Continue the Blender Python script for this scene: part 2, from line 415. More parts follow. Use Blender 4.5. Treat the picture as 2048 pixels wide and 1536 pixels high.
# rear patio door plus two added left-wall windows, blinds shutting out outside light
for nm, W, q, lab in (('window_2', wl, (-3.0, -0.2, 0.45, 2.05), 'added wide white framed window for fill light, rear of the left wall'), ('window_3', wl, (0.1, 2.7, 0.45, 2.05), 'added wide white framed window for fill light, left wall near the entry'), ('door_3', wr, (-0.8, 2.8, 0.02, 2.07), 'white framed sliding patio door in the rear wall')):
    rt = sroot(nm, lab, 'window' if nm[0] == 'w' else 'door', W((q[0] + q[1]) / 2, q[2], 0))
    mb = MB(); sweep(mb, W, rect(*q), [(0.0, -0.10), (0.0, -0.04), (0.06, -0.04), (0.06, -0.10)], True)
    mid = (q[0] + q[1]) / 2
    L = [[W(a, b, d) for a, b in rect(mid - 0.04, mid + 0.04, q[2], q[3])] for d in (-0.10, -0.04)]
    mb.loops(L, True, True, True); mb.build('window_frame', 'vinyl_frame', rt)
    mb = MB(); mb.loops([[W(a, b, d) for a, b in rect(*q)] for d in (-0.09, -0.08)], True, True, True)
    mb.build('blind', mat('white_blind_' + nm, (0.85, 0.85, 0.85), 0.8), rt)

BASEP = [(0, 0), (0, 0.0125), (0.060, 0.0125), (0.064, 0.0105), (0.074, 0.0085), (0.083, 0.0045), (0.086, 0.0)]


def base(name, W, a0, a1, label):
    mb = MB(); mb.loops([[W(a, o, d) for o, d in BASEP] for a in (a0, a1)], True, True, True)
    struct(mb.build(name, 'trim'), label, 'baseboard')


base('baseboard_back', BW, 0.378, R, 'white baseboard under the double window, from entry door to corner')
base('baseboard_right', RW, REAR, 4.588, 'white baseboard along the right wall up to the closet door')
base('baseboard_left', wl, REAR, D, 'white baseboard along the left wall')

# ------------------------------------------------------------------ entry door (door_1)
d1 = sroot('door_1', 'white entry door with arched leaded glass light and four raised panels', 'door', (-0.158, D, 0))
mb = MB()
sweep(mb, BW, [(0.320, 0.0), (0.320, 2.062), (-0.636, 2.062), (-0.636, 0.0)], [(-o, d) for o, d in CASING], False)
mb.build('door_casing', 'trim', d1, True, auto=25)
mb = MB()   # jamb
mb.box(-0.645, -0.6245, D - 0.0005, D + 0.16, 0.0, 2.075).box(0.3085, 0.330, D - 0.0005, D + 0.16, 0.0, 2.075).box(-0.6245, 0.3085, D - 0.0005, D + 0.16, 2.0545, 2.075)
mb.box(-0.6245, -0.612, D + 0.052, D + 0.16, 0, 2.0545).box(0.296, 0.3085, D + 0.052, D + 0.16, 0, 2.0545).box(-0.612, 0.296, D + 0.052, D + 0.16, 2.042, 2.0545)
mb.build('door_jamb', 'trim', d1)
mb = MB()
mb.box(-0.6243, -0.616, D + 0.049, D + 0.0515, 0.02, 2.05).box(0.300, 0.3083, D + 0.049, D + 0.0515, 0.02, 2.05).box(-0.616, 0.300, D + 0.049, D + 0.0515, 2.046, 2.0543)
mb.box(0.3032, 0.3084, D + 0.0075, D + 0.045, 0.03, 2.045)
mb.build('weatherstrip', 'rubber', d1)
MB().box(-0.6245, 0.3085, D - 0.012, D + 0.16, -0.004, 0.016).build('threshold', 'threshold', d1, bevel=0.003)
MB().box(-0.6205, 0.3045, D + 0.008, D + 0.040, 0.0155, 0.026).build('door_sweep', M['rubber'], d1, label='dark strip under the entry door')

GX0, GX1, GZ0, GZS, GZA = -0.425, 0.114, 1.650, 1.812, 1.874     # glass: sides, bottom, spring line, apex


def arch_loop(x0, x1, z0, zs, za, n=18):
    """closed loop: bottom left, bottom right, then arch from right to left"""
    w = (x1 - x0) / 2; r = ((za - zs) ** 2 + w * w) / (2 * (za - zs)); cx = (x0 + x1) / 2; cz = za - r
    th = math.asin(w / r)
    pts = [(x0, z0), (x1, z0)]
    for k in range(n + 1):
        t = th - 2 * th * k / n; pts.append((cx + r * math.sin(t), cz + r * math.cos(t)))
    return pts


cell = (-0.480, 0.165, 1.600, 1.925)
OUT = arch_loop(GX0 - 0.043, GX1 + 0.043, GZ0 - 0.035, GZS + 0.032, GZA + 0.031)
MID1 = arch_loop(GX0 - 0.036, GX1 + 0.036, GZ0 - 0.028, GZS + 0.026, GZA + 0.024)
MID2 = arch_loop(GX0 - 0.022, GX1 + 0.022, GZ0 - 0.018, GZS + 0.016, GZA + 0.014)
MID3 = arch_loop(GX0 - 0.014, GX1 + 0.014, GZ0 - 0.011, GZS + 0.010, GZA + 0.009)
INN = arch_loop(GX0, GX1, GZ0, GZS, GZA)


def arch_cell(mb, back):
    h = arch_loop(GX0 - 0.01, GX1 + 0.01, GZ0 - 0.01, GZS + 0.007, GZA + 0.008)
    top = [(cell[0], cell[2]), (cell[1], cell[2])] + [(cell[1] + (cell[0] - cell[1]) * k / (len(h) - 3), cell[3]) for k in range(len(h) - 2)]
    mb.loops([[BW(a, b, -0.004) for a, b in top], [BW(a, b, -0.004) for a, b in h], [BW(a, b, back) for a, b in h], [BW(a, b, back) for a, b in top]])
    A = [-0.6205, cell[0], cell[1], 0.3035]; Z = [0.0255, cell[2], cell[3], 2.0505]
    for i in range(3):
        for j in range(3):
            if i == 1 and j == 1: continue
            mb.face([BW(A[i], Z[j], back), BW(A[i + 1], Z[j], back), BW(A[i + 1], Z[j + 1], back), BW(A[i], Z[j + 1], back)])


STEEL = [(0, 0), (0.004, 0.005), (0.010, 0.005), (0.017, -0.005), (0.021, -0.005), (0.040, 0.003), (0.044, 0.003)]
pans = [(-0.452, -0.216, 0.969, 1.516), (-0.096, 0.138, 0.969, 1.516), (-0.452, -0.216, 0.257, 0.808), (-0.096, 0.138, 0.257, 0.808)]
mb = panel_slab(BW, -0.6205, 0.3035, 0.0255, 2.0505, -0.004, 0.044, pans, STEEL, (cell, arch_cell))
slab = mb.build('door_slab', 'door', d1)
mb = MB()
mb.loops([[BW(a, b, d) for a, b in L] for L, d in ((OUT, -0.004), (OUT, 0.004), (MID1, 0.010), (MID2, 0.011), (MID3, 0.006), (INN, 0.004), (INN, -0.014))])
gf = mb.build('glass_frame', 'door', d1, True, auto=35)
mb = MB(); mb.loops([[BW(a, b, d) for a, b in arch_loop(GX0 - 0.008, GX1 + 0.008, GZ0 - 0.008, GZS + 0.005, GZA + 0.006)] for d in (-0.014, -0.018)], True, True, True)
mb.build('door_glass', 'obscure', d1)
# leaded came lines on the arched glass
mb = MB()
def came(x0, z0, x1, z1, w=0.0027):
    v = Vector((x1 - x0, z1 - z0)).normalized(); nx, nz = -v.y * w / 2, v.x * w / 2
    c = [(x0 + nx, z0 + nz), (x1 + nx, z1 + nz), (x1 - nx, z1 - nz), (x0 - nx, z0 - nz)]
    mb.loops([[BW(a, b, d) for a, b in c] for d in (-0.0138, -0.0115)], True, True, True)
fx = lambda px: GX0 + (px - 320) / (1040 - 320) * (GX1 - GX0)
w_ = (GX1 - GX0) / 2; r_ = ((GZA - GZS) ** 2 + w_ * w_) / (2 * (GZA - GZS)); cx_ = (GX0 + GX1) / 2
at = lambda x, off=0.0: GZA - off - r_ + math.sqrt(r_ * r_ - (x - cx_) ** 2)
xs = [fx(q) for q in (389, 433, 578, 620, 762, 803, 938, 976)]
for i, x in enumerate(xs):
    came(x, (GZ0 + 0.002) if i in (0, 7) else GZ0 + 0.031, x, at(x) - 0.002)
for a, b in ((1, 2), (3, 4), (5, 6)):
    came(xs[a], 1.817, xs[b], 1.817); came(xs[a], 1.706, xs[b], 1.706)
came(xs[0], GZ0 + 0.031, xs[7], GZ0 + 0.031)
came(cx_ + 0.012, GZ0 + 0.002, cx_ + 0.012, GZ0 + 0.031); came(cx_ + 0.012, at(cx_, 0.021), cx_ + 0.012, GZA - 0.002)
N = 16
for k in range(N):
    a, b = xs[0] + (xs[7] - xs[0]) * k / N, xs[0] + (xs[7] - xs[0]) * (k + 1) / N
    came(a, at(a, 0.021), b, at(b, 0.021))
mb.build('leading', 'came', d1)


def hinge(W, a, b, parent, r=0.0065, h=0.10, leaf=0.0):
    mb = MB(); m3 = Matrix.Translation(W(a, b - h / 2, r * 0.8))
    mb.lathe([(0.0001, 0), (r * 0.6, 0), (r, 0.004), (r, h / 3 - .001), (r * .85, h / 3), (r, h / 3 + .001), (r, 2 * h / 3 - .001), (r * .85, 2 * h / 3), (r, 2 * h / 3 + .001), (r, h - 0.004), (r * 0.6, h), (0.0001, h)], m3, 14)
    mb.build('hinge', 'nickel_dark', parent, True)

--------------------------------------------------

STATED PROBLEM:
Using the listing above, show each line holding the string "from".

THE RESULT:
Continue the Blender Python script for this scene: part 2, from line 415. More parts follow. Use Blender 4.5. Treat the picture as 2048 pixels wide and 1536 pixels high.
base('baseboard_back', BW, 0.378, R, 'white baseboard under the double window, from entry door to corner')
    """closed loop: bottom left, bottom right, then arch from right to left"""